As a child, I was crazy about cheese. So in the evenings my father would stop at select grocery stores to steal the most expensive cheese on display. At home, he would arrange the cheese in cubes on a plate that was covered in a pattern of rabbits: blue cheese, camembert, gruyère. He would pronounce them in funny ways because he couldn't read very well. He would bring out the plate while we were watching television, and we would eat them with frilly toothpicks. We'd turn from the episode of The Benny Hill Show we were watching and nod at each other whenever the mouthful was particularly delightful.

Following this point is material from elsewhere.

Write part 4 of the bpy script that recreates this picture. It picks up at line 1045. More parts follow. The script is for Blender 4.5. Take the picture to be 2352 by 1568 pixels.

I feel that I need to pause for a moment and interrupt this train of thought – just in case you're getting the idea that my dad was this wonderful guy. Full disclosure: he was an asshole. There's no way around it. His behaviour was pretty shocking. He was the kind of guy who would be watering the grass, then turn the hose on someone walking by, thus instigating a fistfight. My father would always brag about the bar fights he had gotten into as a young man. He claimed that the most underrated weapon in the world is the ketchup bottle. It is inconspicuous in your hand and creates high drama when it is smashed against someone's head. In the interest of journalistic integrity, I thought I'd put that out there.